Step 5: Make the Sale
You're now armed with information, presentation materials and a hot prospect list. How do you know you're getting a good deal? Understand there are no set rules or terms when it comes to negotiating a licensing agreement. The perfect agreement is one that gives both you and the manufacturer exactly what you want. Therefore the terms are completely negotiable and can vary dramatically.

However, do keep the following points in mind as you're negotiating your deal. First, set realistic expectations. In other words, don't expect a million-dollar deal--it's doubtful you'll retire after licensing your first product. Second, go for the gusto. Most ideal for you, the inventor, is to get as much up-front cash, as high a royalty, and as high an annual minimum payment as possible. Of course, the manufacturer will be gunning for less risk--which means a lower up-front payout, lower minimum payment requirements, and as low a royalty percentage as possible. But what exactly do these terms mean, and how can you get the best deal for your invention idea?

  • Up-front payment.
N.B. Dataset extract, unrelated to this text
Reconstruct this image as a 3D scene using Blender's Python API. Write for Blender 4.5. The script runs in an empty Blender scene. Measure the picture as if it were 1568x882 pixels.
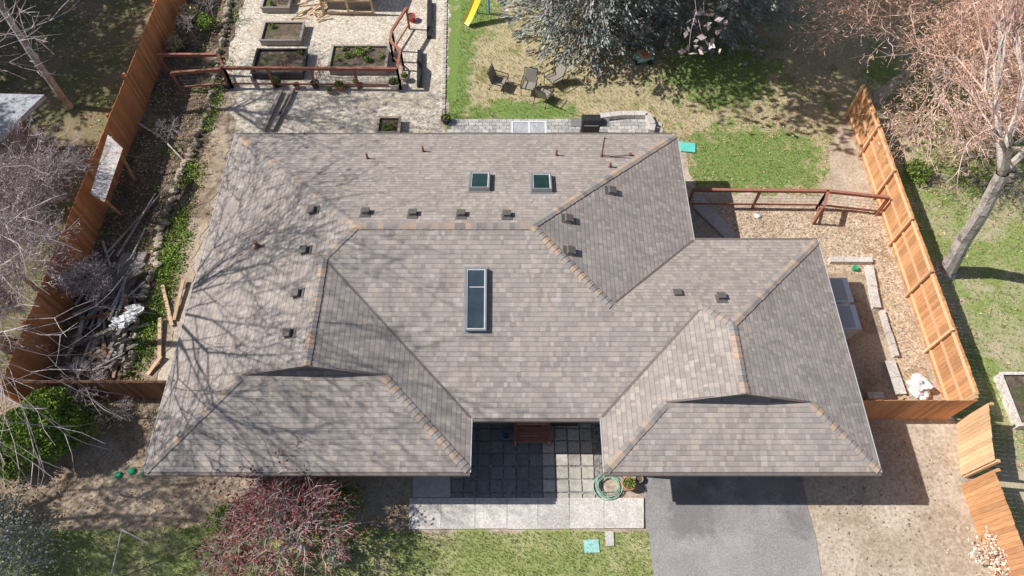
import bpy, math, random
from mathutils import Vector, Matrix, noise
random.seed(7)
sc=bpy.context.scene
# ---------------------------------------------------------------- survey constants
PITCH=math.radians(59.6); H=22.0; F=1045.0
sp,cp=math.sin(PITCH),math.cos(PITCH)
def G(px,py,z=0.0):
    """survey: plan position in metres of a measured photo point lying at height z"""
    u=(px-784)/F; v=(441-py)/F; D=sp-v*cp; h=H-z
    return (h*u/D, h*(cp+v*sp)/D)
def g(*l): return [G(*p) for p in l]
# ---------------------------------------------------------------- mesh builder
class MB:
    def __init__(s): s.v=[];s.f=[];s.m=[];s.uv=[]
    def add(s,vs,fs,m=0,uv=None):
        n=len(s.v); s.v.extend(tuple(v) for v in vs)
        for k,f in enumerate(fs):
            s.f.append([n+i for i in f]); s.m.append(m)
            s.uv.append(uv[k] if uv else None)
    def box(s,c,size,rz=0,m=0):
        x,y,z=size[0]/2,size[1]/2,size[2]/2; ca,sa=math.cos(rz),math.sin(rz)
        vs=[]
        for dz in(-z,z):
            for dx,dy in((-x,-y),(x,-y),(x,y),(-x,y)):
                vs.append((c[0]+dx*ca-dy*sa,c[1]+dx*sa+dy*ca,c[2]+dz))
        s.add(vs,[(3,2,1,0),(4,5,6,7),(0,1,5,4),(1,2,6,5),(2,3,7,6),(3,0,4,7)],m)
    def beam(s,a,b,w,h,m=0,up=(0,0,1)):
        a=Vector(a);b=Vector(b);d=(b-a).normalized();U=Vector(up)
        if abs(d.dot(U))>.98:U=Vector((0,1,0))
        r=d.cross(U).normalized();t=r.cross(d)
        vs=[]
        for q in(a,b):
            for i,j in((-1,-1),(1,-1),(1,1),(-1,1)): vs.append(q+r*(i*w/2)+t*(j*h/2))
        s.add(vs,[(0,1,2,3),(7,6,5,4),(0,4,5,1),(1,5,6,2),(2,6,7,3),(3,7,4,0)],m)
    def tube(s,a,b,r1,r2,n=8,m=0,cap=True):
        a=Vector(a);b=Vector(b);d=(b-a)
        if d.length<1e-6:return
        d.normalize();U=Vector((0,0,1)) if abs(d.z)<.9 else Vector((1,0,0))
        r=d.cross(U).normalized();t=r.cross(d);vs=[]
        for q,rr in((a,r1),(b,r2)):
            for i in range(n):
                an=2*math.pi*i/n; vs.append(q+r*(math.cos(an)*rr)+t*(math.sin(an)*rr))
        fs=[(i,(i+1)%n,n+(i+1)%n,n+i) for i in range(n)]
        if cap: fs+= [tuple(range(n-1,-1,-1)),tuple(range(n,2*n))]
        s.add(vs,fs,m)
    def path(s,pts,r,n=6,m=0):
        for i in range(len(pts)-1): s.tube(pts[i],pts[i+1],r,r,n,m)
    def prism(s,pts,z0,z1,m=0):
        n=len(pts); vs=[(p[0],p[1],z0) for p in pts]+[(p[0],p[1],z1) for p in pts]
        s.add(vs,[tuple(range(n-1,-1,-1)),tuple(range(n,2*n))]+[(i,(i+1)%n,n+(i+1)%n,n+i) for i in range(n)],m)
    def ell(s,c,r,m=0,n=10,k=6,jit=0,rng=random):
        vs=[];fs=[];o=rng.random()*50
        for j in range(k+1):
            ph=math.pi*j/k
            for i in range(n):
                th=2*math.pi*i/n
                d=Vector((math.sin(ph)*math.cos(th),math.sin(ph)*math.sin(th),math.cos(ph)))
                q=1+jit*noise.noise(d*1.7+Vector((o,o,o)))*2
                vs.append((c[0]+d.x*r[0]*q,c[1]+d.y*r[1]*q,c[2]+d.z*r[2]*q))
        for j in range(k):
            for i in range(n):
                fs.append((j*n+i,(j+1)*n+i,(j+1)*n+(i+1)%n,j*n+(i+1)%n))
        s.add(vs,fs,m)
    def lathe(s,c,prof,n=16,m=0):
        vs=[];fs=[]
        for r,z in prof:
            for i in range(n):
                t=2*math.pi*i/n; vs.append((c[0]+r*math.cos(t),c[1]+r*math.sin(t),c[2]+z))
        for j in range(len(prof)-1):
            for i in range(n): fs.append((j*n+i,j*n+(i+1)%n,(j+1)*n+(i+1)%n,(j+1)*n+i))
        s.add(vs,fs,m)
    def leaf(s,c,size,rng,m=0,flat=0.0,asp=.55):
        a=Vector((rng.gauss(0,1),rng.gauss(0,1),rng.gauss(0,1)*(1-flat)))
        b=Vector((rng.gauss(0,1),rng.gauss(0,1),rng.gauss(0,1)*(1-flat)))
        if a.length<.01:return
        a.normalize(); b=b-a*b.dot(a)
        if b.length<.01:return
        b.normalize(); a=a*size; b=b*size*asp; c=Vector(c)
        s.add([c-a,c+b,c+a,c-b],[(0,1,2,3)],m)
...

This is the money that the licensee pays the licensor up front, before development or sales even begin, for the assignment of the rights. This can be an outright payment, but most commonly takes the form of an advance against (future) royalties. The amount of up-front payment varies. However, it's not unusual for an inventor to seek an up-front payment that covers the cost of her patent filing. Another way to come to an agreeable sum is to base your payment on projected sales expectations for the first year.
  • Royalties. These are the payments made to the licensor based on a percentage of the licensee's product sales. So, if you make a 2% royalty, that means you'll receive 2% of the wholesale price of each unit sold. The typical royalty range tends to run from 2% to 5%. Again, the further along or more proven the invention, the less risk for the manufacturer and the more likely you'll get an up-front payment or higher royalties. From my perspective, the royalty is the most important element of the agreement, because if the market responds to the product, the manufacturer will do well and the inventor can earn a good revenue
  • Annual minimum. This is the contractual term that requires the licensee to pay the licensor a minimum amount of royalties, irrespective of the actual royalties due from sales. To me, the purpose of annual minimums is to ensure that the manufacturer places sufficient effort and resources behind promoting the product. Therefore, I believe that annual minimums are most important in the initial years of the agreement--when the product is being launched--to ensure that the licensee adequately prioritizes this item when deploying sales resources.
  • Exclusivity. Most manufacturers will want to have exclusive rights to distribute the product globally. However, this is subject to negotiation. Depending on each party's motives, the agreement could actually divide up the markets in many ways.

It's important to note that these four components are inter-related: meaning the more you get in one area, the more you might have to concede in another. As with any negotiation, both sides will likely make concessions. Decide which of these components will best meet your short- and long-term needs, and negotiate from there. There are numerous books that provide techniques in negotiation. The most salient tip I can offer is to use a "non adversarial" approach in which your goal is to create terms that are a win-win for both parties. Good luck!